Primarily worked on creating a map of Magnesium (Mg) abundances across Mercury's northern hemisphere, using data from the gamma-ray spectrometer that flew on the MESSENGER (2004) mission. Analyzed binary/XML data from the NASA PDS website by creating Python code to apply Gaussian fitting methods. I also got to work on building and testing an engineering model of the upcoming Dragonfly mission's gamma-ray spectrometer, which will fly to Saturn's largest moon, Titan, in 2028 to search for life! Learned a lot about vacuum sealing, crystal annealing, and dealing with calibrated spacecraft data.
On the right, an image of an oscilloscope and gamma-ray spectrometer. Oscilloscopes are used to read out signals with the resulting datasets used in the final analysis. Gamma-ray spectrometers (located to the right of the oscilloscope) are covered in a thin layer of gold to reflect away any stray light, helping to keep its insides at very low temperatures. This is crucial for space-based missions existing in hot environments, such as around the planet Mercury.

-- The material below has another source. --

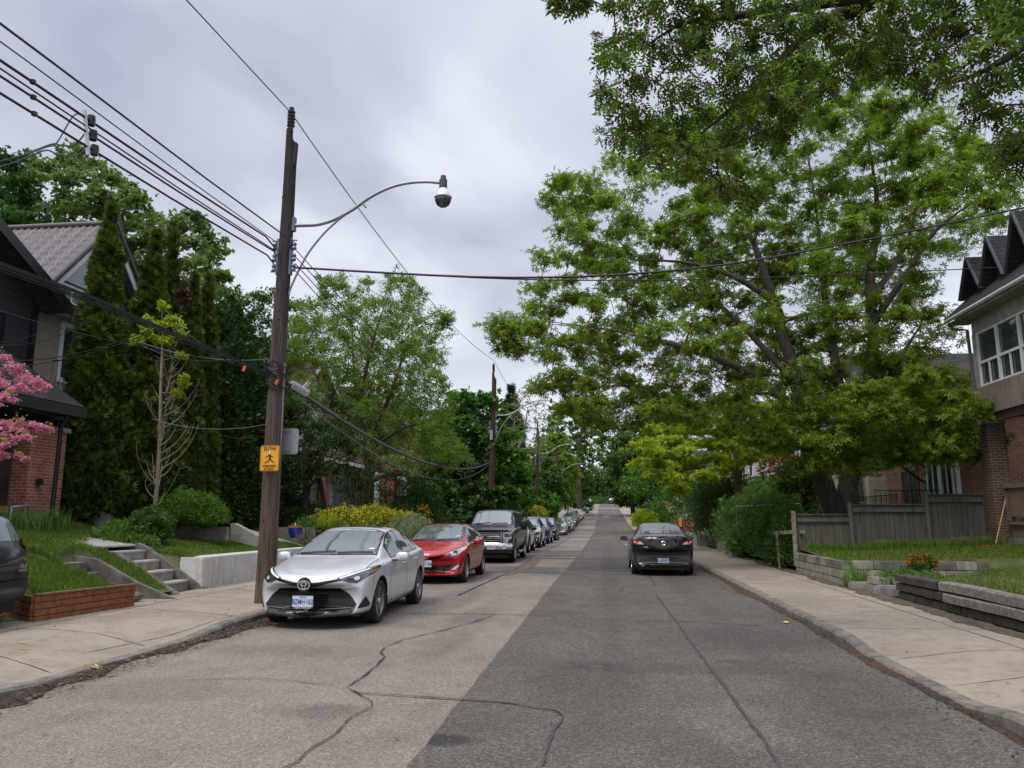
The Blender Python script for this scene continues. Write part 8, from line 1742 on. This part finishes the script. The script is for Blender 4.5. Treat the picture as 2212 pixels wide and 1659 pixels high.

Exoplanet imaging is made near-impossible due to the stark difference in brightness of an exoplanet as compared to its host star. One method used to eliminate starlight from exoplanet images is a post-processing method called 'Reference Differential Imaging,' or RDI. Using a 'reference image,' aka a lone star with a similar spectral type and magnitude to the star hosting a planet (aka the 'science target').By subtracting the reference target from the science target, we subtract away stray starlight left after imaging an exoplanet-containing system (with the image being taken using coronagraphic methods). However, in the era of the James Webb Space Telescope (JWST), there are several cases where one may want to use a 'reference image' containing multiple (binary) sources. This could be a bounded binary star system or a star and background galaxy.
For this project, I created simulations of RDI (Reference Differential Imaging) imaging with JWST's NIRCam (Near InfraRed Camera) to explore and analyze the effects of binary sources on contrast limits. I primarily used a package called panCAKE, created by Dr. Aarynn Carter (who mentored me for this project). Since this is an unexplored area of RDI imaging, a lot of effort on this project went into creating analysis methods that align with current direct-imaging industry standards.
In addition to this project serving as my undergraduate thesis at UCSC, I had the great pleasure of presenting this research at SPIE: Astronomical Telescopes and Instrumentation held in Yokohama, Japan, back in June 2024, which resulted in a first-author publication. On the left is a link to my first-author publication for this work.
Interned for Lawrence Livermore National Laboratory's AO system LLAMAS. Observed ~60 nights at Lick Observatory's Nickel Telescope using LLAMAS, performing live data analysis during experimentation/testing of the system. When not observing, I learned about real-time computing (RTC) and worked on optical alignment and calibration. Used Python and IDL to carry out these responsibilities. Occasionally completed side projects like programming a custom humidity sensor and making a terminal interface (decision tree) for interacting with dual-piezoelectric motion motors.
When light from astronomical objects is observed using ground-based telescopes, it is degraded by Earth's atmosphere. Atmospheric turbulence (the same as felt on an airplane) has detrimental effects on the quality of astronomical data. AO is a technology implemented into telescopes to help counteract atmospheric turbulence by predicting and correcting for it on extremely short time scales. On the right is a picture of the Nickel telescope, located in San Jose, CA.